- [TASK DETAILS] Copy exactly the lines from the beginning of the data down to and including the line holding "meta(c,'small open box", without any pictures.

- [DATA BLOCK]

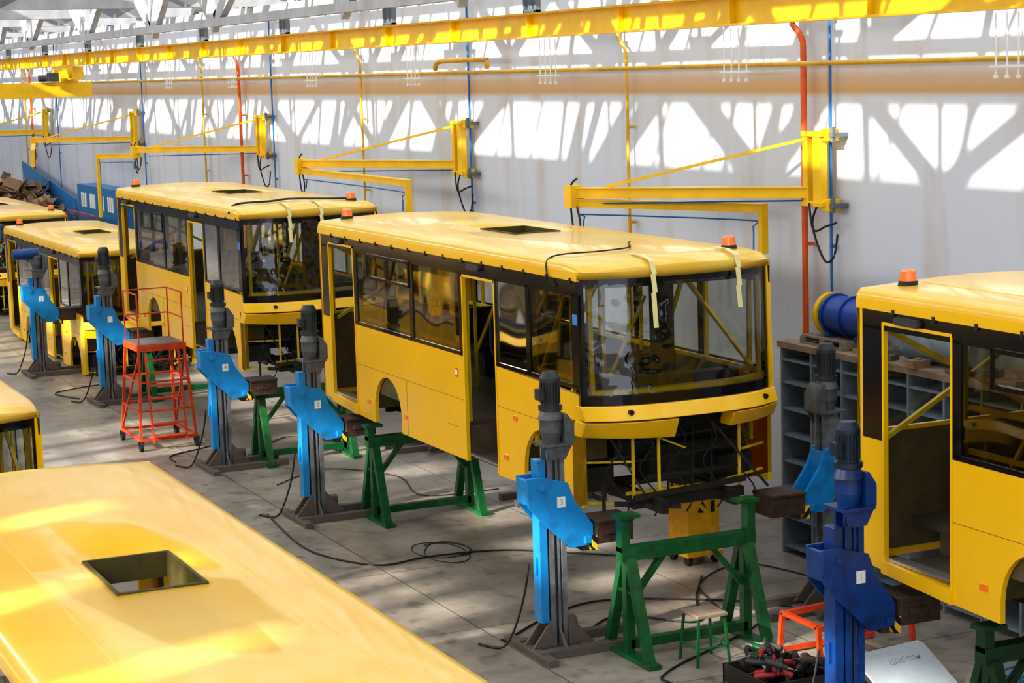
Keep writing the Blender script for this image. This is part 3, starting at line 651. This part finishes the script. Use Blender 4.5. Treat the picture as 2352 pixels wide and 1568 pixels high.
for i,(dx,dy,h) in enumerate(((-.05,-.62,.14),(.35,-.68,.1),(.0,.6,.2),(.55,.85,.12))):
    c=M().box(-.16,.16,-.12,.12,0,.01).box(-.16,.16,-.12,-.11,0,h).box(-.16,.16,.11,.12,0,h).box(-.16,-.15,-.12,.12,0,h).box(.15,.16,-.12,.12,0,h).box(-.1,.1,-.08,.08,.01,h*.8).make('parts_box',[DST,PAP,DRK,STL][i],loc=(CX+dx,CY+dy,0),rz=.3*i)
    meta(c,'small open box of hardware beside the crate','box','parts boxes')

# ---------------------------------------------------------------- orange low frame, board, hoses
O=thing('steel_frame',(-18.0,12.1,0),'orange-red low welded steel frame on the floor','frame')
f=M()
for x in (-.35,.35):
    f.beam((x,-.6,.45),(x,.6,.5),.06); f.beam((x,-.6,.05),(x,.6,.05),.05)
    for y in (-.6,.6): f.beam((x*1.2,y,0),(x,y,.47),.05)
for y in (-.6,0,.6): f.beam((-.35,y,.47),(.35,y,.47),.05)
f.beam((.4,-.6,.1),(.35,.2,.45),.04)
f.make('rails',RED,O)
Bd=thing('template_board',(-16.3,12.0,.02),'pale grey-white board with handwriting leaning on a frame','board')
Bd.rotation_euler=(0,math.radians(-58),math.radians(8))
M().plate([(-.5,0),(.35,0),(.4,.05),(.4,.65),(.35,.7),(-.5,.7),(-.56,.65),(-.56,.05)],-.01,.01,'x').make('panel',BRD,Bd)
text('Шаблон',.115,INK,Bd,(.0115,.0,.5),(math.pi/2,0,math.pi/2),off=-.003,shear=.35)
f=M()
for k in range(5):
    pts=[]; cx=-15.7+random.uniform(-.2,.2); cy=13.1+random.uniform(-.2,.2); r_=.3+.08*k
    for i in range(30):
        a=i/30*6.28*1.1; pts.append((cx+r_*math.cos(a)*1.2,cy+r_*math.sin(a),.02+.03*k+.02*math.sin(3*a)))
    f.tube(pts,.014,6)
meta(f.make('air_hose_coil',mat('hose_blue',(.02,.2,.4),.4),smooth=True),'tangled blue air hose on the floor','hose')

# floor cables
def cable(pts,label='black cable lying across the concrete floor',r=.012):
    meta(M().tube(smoothpath([(x,y,r+.003) for x,y in pts],8),r,6).make('floor_cable',RUB,smooth=True),label,'cable','floor cables')
cable([(-28.2,8.7),(-26.2,8.5),(-25.2,8.6),(-24.4,9.06),(-24.5,9.8),(-24.3,10.8),(-23.6,11.6),(-22.8,12.4)])
cable([(-20.4,9.0),(-20.0,9.7),(-20.6,10.6),(-19.9,11.3),(-20.8,11.8),(-21.7,12.4)])
cable([(-20.3,9.0),(-21.0,9.9),(-21.3,10.8),(-20.6,12.0),(-19.9,12.6)])
cable([(-33,8.6),(-33.6,8.7),(-34.2,9.6),(-35.5,10.2)])
cable([(-40.8,8.7),(-41.8,8.4),(-42.3,9),(-42.5,9.6)])
cable([(-16.6,10.2),(-17.9,9.9),(-18.4,10.1),(-19.5,11.9),(-20.6,12.3)])
cable([(-30.2,9.5),(-31.0,10.6),(-29.8,11.4),(-28.2,11.2),(-28.0,12.4)],r=.009)
cable([(-33.0,10.0),(-34.2,11.0),(-33.2,11.8),(-35.4,12.4)],r=.009)
cable([(-20.2,11.8),(-21.4,12.2),(-22.0,13.2),(-20.9,13.6)],r=.009)
pts=[]
for i in range(60):
    a=i/60*6.28*2.6; r_=.35+.08*math.sin(a*1.7); pts.append((-24.9+r_*1.5*math.cos(a)+.006*i,10.1+r_*.9*math.sin(a)))
cable(pts,'coiled dark cable lying on the concrete floor',.006)

# ---------------------------------------------------------------- shelving on the north wall
S=thing('shelving_unit',(-22.3,14.0,0),'grey-blue pigeonhole shelving with dusty top','shelf')
f=M(); W=5.6
for i in range(9): f.box(i*W/8-.02,i*W/8+.02,0,.85,0,2.78)
for z in (.1,.5,.9,1.25,1.6,1.95,2.3,2.6): f.box(0,W,0.01,.84,z-.015,z+.015)
f.box(0,W,.82,.85,0,2.8); f.make('carcass',SHF,S)
M().box(-.05,W+.05,-.03,.88,2.76,2.84).make('top',SHT,S)
Pl=thing('pallet',(-22.0,14.1,2.84),'grey wooden pallet on top of the shelving','pallet')
f=M()
for i in range(5): f.box(0,1.0,.02+i*.14,.12+i*.14,.09,.11)
for i in range(3): f.box(i*.45,.1+i*.45,0,.7,.02,.09)
f.box(0,1,0,.1,0,.02); f.box(0,1,.6,.7,0,.02); f.make('slats',WOD,Pl)
V=thing('axial_fan',(-21.75,14.45,2.95),'dark blue cylindrical fan with yellow rim on pallet','fan')
f=M()
f.cyl((.02,0,.27),(.95,0,.27),.25,n=28); 
for x in (.1,.5,.9): f.cyl((x-.015,0,.27),(x+.015,0,.27),.275,n=28)
f.make('casing',mat('fan_blue_paint',(.006,.06,.32),.35),V,smooth=True)
M().cyl((-.05,0,.27),(.03,0,.27),.285,n=28).make('rim',CRY,V,smooth=True)
M().cyl((-.06,0,.27),(-.049,0,.27),.235,n=28).make('fan_mouth',DRK,V,smooth=True)
f=M()
for i in range(3):
    r0=.07+.07*i
    p=[(-.066,r0*math.cos(t*math.pi/12),.27+r0*math.sin(t*math.pi/12)) for t in range(25)]; f.tube(p,.006,5)
for i in range(6):
    a=i*math.pi/3; f.beam((-.064,0,.27),(-.064,.24*math.cos(a),.27+.24*math.sin(a)),.02,.01)
f.make('grille',CRY,V)
for xx in (.1,.75): M().box(xx,xx+.1,-.2,.2,0,.06).make('foot',DBL,V)
V=thing('tank',(-19.9,14.4,2.84),'grey-blue metal cylinder lying on the shelving','tank')
M().cyl((0,0,.22),(1.3,0,.22),.2,n=24).cyl((-.03,0,.22),(.03,0,.22),.22,n=24).make('shell',SHF,V,smooth=True)
for xx in (.2,1.0): M().box(xx,xx+.1,-.15,.15,0,.1).make('foot',DST,V)
for i,(x,y) in enumerate(((-20.7,14.2),(-20.4,14.5),(-18.3,14.3),(-17.9,14.5),(-17.5,14.2),(-19.4,14.08),(-18.7,14.1),(-20.1,14.1))):
    c=M().plate([(-.14,-.08),(.1,-.1),(.16,.06),(-.1,.1)],0,.05+.02*(i%3),'z').box(-.05,.04,-.04,.03,.05,.11).make('scrap_part',[CRD,DST,DST,CRD,STL][i%5],loc=(x,y,2.84),rz=i)
    meta(c,'small dirty metal part lying on the shelving','part','parts on the shelving')

# ---------------------------------------------------------------- far end
Sk=thing('waste_container',(-71.5,13.3,0),'blue steel waste container full of flattened cardboard','waste container')
f=M(); f.box(-4,4,-1.2,1.2,0,.1); f.plate([(-4,.1),(4,.1),(4.4,2.1),(-4.4,2.1)],-1.25,-1.18); f.plate([(-4,.1),(4,.1),(4.4,2.1),(-4.4,2.1)],1.18,1.25); f.box(3.9,4.1,-1.2,1.2,0,2.1); f.box(-4.1,-3.9,-1.2,1.2,0,2.1)
f.plate([(-4.4,2.0),(4.4,2.0),(4.4,2.6),(-4.4,3.6)],1.25,1.3)
f.make('tub',BCN,Sk)
hp=M()
for i in range(170):
    x=random.uniform(-3.7,3.9); y=random.uniform(-1.1,.85); hh=1.8+1.2*(1-abs(x)/5)*random.uniform(.3,1)
    R_=Matrix.Rotation(random.uniform(0,6.28),3,'Z')@Matrix.Rotation(random.uniform(-.9,.9),3,'X')@Matrix.Rotation(random.uniform(-.8,.8),3,'Y')
    k=random.uniform(.35,.85)
    base=[(-.6,-.4,0),(.5,-.45,0),(.65,.3,0),(-.5,.45,0),(.7,-.4,.35),(.8,.2,.4)]
    vs=[R_@(Vector(v)*k)+Vector((x,y,hh)) for v in base]
    hp.add(vs,[(0,1,2,3),(2,1,4,5)])
hpo=hp.make('cardboard_heap',CRD,loc=(-71.5,13.25,0)); meta(hpo,'heap of torn and flattened brown cardboard in container','cardboard',kind='stuff')
so_=hpo.modifiers.new('t','SOLIDIFY'); so_.thickness=.02
Cb=thing('site_cabin',(-62.5,14.2,0),'bright blue metal cabin with small white windows','cabin')
M().box(-2.6,2.6,0,.6,0,3.2).make('body',BCN,Cb)
for i in range(4):
    f=M()
    for j in range(3): f.box(-2.0+i*1.2+j*.26,-1.82+i*1.2+j*.26,-.02,0,2.5,2.95)
    f.make('vent_window',PAP,Cb)
f=M()
for x in (0,1,2,3,4): f.beam((x,0,0),(x,0,2.5),.04)
for z in (1.0,1.9,2.5): f.beam((0,0,z),(4,0,z),.04)
meta(f.make('guard_railing',RED,loc=(-63,13.4,0)),'red tubular guard railing','railing')
for i,(x,y) in enumerate(((-79,12.0),(-77,12.3),(-70,10.9))):
    f=M(); f.box(-.14,.14,-.02,.02,0,6.5); f.box(-.14,-.11,-.12,.12,0,6.5); f.box(.11,.14,-.12,.12,0,6.5)
    meta(f.make('gantry_post',CRY,loc=(x,y,0)),'tall yellow steel gantry post','post','gantry posts')

# ---------------------------------------------------------------- lights
sun=bpy.data.lights.new('sun','SUN'); sun.energy=7.5; sun.angle=.02; sun.color=(1,.94,.84)
so=bpy.data.objects.new('sun',sun); COL.objects.link(so)
d=Vector((-.32,1,-.506)); so.rotation_euler=d.to_track_quat('-Z','Y').to_euler(); so.location=(-20,-10,20)
w=bpy.data.worlds.new('world'); sc.world=w; w.use_nodes=True
bg=w.node_tree.nodes['Background']; bg.inputs[0].default_value=(.80,.88,1.0,1); bg.inputs[1].default_value=1.8
def area(name,loc,sx,sy,e,rot=(0,0,0)):
    l=bpy.data.lights.new(name,'AREA'); l.shape='RECTANGLE'; l.size=sx; l.size_y=sy; l.energy=e; l.color=(1,.94,.83)
    o=bpy.data.objects.new(name,l); COL.objects.link(o); o.location=loc; o.rotation_euler=rot
for i in range(6): area('fill_light',(2-14*i,-2.5,8.4),10,3,660,(math.radians(40),0,0))  # unseen fill lights added to brighten the hall and bus sides

# ---------------------------------------------------------------- camera
f_=4600.; p=math.atan(628/4600.); th=math.radians(24.4); ro=.03
Fh=Vector((-math.cos(th),math.sin(th),0)); R=Vector((math.sin(th),math.cos(th),0)); Z=Vector((0,0,1))
Fv=Fh*math.cos(p)-Z*math.sin(p); Dn=-Fh*math.sin(p)-Z*math.cos(p)
right=(R+ro*Dn).normalized(); down=(Dn-ro*R).normalized()
cam=bpy.data.cameras.new('camera'); co=bpy.data.objects.new('camera',cam); COL.objects.link(co)
mw=Matrix.Identity(4)
for i in range(3):
    mw[i][0]=right[i]; mw[i][1]=-down[i]; mw[i][2]=-Fv[i]
mw[2][3]=6.5
co.matrix_world=mw; cam.sensor_width=36; cam.lens=f_/2352*36; cam.clip_end=300; cam.clip_start=.1
sc.camera=co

- [CORRECT RESPONSE]
Keep writing the Blender script for this image. This is part 3, starting at line 651. This part finishes the script. Use Blender 4.5. Treat the picture as 2352 pixels wide and 1568 pixels high.
for i,(dx,dy,h) in enumerate(((-.05,-.62,.14),(.35,-.68,.1),(.0,.6,.2),(.55,.85,.12))):
    c=M().box(-.16,.16,-.12,.12,0,.01).box(-.16,.16,-.12,-.11,0,h).box(-.16,.16,.11,.12,0,h).box(-.16,-.15,-.12,.12,0,h).box(.15,.16,-.12,.12,0,h).box(-.1,.1,-.08,.08,.01,h*.8).make('parts_box',[DST,PAP,DRK,STL][i],loc=(CX+dx,CY+dy,0),rz=.3*i)
    meta(c,'small open box of hardware beside the crate','box','parts boxes')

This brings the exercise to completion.